((

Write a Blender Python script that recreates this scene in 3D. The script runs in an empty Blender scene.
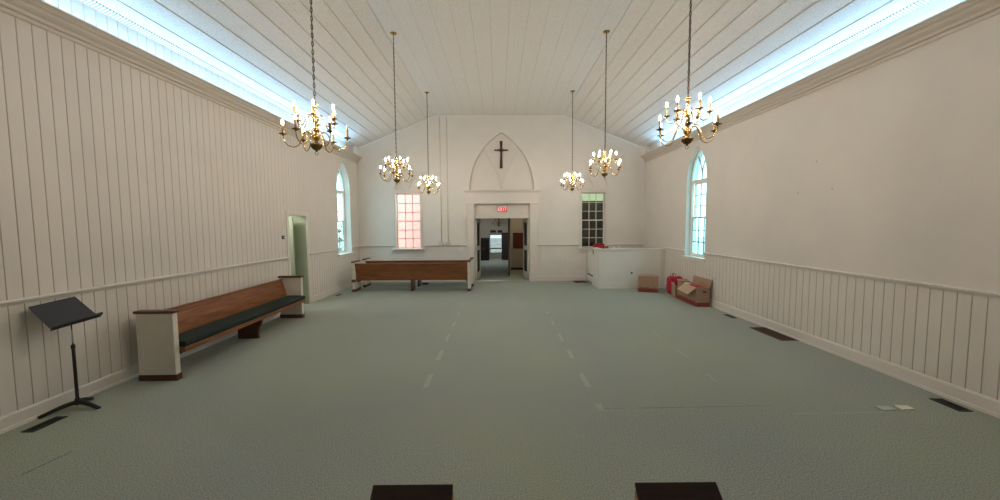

))
((

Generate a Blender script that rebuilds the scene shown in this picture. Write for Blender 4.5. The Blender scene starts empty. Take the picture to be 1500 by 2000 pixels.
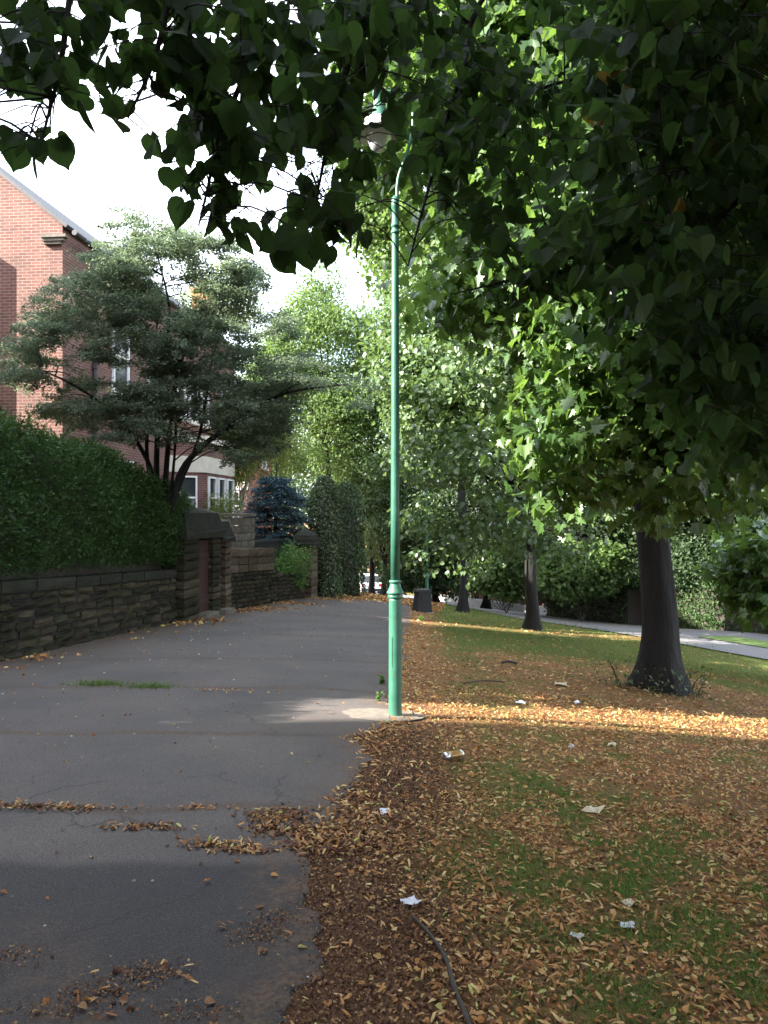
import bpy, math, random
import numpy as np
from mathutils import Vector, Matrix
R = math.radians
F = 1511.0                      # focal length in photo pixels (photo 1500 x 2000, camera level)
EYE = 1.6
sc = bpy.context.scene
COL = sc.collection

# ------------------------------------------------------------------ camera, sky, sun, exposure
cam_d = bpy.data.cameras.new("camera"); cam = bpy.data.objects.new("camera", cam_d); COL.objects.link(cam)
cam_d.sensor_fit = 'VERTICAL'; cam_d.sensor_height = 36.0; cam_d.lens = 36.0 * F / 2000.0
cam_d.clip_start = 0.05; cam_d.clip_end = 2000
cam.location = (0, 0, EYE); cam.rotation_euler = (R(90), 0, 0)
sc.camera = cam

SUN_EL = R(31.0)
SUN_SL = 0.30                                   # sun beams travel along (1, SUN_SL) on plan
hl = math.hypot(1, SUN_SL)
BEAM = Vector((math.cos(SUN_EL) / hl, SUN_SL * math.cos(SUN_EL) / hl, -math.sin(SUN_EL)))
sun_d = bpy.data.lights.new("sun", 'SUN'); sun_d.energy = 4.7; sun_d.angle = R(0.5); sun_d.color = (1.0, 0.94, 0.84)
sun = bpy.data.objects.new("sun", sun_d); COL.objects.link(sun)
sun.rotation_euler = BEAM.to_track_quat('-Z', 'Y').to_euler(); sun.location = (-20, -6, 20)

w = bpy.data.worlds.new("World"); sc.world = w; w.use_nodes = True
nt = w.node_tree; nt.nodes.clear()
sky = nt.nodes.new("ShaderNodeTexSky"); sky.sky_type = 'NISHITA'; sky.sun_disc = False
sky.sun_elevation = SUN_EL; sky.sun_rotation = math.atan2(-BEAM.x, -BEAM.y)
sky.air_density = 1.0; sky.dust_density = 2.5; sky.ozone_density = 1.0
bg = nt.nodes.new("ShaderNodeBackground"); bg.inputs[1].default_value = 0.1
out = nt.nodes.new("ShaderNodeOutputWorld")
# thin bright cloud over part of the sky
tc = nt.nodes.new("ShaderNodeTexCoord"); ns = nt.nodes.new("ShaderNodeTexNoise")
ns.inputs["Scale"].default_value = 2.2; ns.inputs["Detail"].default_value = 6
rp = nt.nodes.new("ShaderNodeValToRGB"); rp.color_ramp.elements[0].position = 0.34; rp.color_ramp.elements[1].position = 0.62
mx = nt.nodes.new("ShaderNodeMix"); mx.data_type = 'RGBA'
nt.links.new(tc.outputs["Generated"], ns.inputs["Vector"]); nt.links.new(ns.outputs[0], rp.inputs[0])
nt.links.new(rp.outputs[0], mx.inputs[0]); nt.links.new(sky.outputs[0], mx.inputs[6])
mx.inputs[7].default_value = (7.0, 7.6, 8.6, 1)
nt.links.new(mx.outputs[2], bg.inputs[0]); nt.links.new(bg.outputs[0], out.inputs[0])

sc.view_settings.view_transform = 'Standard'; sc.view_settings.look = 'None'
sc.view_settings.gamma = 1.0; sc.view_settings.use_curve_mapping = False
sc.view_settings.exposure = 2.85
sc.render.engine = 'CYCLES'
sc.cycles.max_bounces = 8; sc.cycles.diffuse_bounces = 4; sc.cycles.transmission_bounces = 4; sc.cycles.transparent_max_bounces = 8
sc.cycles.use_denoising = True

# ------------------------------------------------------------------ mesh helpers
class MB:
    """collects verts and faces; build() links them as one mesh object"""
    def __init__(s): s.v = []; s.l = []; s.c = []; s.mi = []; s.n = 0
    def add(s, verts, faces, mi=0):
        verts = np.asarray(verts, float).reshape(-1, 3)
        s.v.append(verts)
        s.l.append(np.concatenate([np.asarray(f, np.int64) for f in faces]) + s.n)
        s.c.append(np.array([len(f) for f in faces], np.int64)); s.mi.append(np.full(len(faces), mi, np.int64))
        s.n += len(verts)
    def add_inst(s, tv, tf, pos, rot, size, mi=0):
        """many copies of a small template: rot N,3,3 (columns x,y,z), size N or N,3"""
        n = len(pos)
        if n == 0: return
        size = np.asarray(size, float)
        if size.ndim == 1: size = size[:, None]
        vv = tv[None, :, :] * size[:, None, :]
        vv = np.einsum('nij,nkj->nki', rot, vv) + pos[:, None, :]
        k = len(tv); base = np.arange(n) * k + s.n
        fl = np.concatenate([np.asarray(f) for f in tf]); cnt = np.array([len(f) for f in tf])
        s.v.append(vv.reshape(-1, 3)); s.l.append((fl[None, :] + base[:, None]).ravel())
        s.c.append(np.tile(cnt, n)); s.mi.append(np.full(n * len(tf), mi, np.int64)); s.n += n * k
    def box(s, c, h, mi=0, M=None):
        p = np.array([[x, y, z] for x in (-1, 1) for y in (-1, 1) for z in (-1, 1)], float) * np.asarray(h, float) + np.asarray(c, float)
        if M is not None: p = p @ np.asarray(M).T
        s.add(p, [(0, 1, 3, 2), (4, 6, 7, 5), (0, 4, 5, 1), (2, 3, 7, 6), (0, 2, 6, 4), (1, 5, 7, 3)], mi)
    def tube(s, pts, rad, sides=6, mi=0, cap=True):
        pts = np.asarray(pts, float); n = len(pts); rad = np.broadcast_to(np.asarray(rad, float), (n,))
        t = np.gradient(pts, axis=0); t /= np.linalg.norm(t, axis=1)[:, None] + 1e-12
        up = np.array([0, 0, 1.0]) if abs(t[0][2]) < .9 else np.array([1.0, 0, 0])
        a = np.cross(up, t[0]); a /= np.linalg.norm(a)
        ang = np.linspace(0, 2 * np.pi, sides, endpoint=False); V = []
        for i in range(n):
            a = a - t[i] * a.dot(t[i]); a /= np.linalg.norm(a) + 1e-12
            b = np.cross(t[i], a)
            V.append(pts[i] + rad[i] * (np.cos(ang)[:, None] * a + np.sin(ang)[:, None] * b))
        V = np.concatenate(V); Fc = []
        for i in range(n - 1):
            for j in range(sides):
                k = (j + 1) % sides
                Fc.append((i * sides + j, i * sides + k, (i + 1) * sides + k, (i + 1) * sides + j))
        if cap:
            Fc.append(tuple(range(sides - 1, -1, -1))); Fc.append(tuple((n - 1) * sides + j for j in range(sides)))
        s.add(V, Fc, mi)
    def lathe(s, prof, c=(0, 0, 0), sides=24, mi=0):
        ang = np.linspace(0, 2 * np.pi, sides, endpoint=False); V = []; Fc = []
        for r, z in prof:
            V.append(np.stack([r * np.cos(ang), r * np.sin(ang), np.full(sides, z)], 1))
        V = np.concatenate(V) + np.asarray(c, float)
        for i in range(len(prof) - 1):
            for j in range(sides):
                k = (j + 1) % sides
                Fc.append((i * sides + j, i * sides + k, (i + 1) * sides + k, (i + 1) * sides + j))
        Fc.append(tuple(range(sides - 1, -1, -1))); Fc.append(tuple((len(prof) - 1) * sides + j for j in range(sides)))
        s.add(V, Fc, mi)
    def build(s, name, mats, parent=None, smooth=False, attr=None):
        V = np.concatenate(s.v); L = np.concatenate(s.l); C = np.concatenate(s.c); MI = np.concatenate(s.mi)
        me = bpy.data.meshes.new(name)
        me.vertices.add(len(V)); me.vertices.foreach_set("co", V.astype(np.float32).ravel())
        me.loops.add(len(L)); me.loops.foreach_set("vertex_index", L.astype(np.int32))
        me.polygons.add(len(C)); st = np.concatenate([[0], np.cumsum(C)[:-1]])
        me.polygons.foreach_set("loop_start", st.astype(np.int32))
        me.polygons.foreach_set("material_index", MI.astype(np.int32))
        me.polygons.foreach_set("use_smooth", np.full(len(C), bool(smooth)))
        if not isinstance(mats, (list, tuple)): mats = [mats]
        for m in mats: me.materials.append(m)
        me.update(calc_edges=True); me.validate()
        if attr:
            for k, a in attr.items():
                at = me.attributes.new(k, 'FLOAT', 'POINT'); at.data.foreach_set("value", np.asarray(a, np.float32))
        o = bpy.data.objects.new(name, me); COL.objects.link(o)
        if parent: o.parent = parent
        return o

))

Repeat exactly, and only, the lines from the one containing "Generate a Blender" through the one containing "sc.camera = cam", both included, without the pictures.

Generate a Blender script that rebuilds the scene shown in this picture. Write for Blender 4.5. The Blender scene starts empty. Take the picture to be 1500 by 2000 pixels.
import bpy, math, random
import numpy as np
from mathutils import Vector, Matrix
R = math.radians
F = 1511.0                      # focal length in photo pixels (photo 1500 x 2000, camera level)
EYE = 1.6
sc = bpy.context.scene
COL = sc.collection

# ------------------------------------------------------------------ camera, sky, sun, exposure
cam_d = bpy.data.cameras.new("camera"); cam = bpy.data.objects.new("camera", cam_d); COL.objects.link(cam)
cam_d.sensor_fit = 'VERTICAL'; cam_d.sensor_height = 36.0; cam_d.lens = 36.0 * F / 2000.0
cam_d.clip_start = 0.05; cam_d.clip_end = 2000
cam.location = (0, 0, EYE); cam.rotation_euler = (R(90), 0, 0)
sc.camera = cam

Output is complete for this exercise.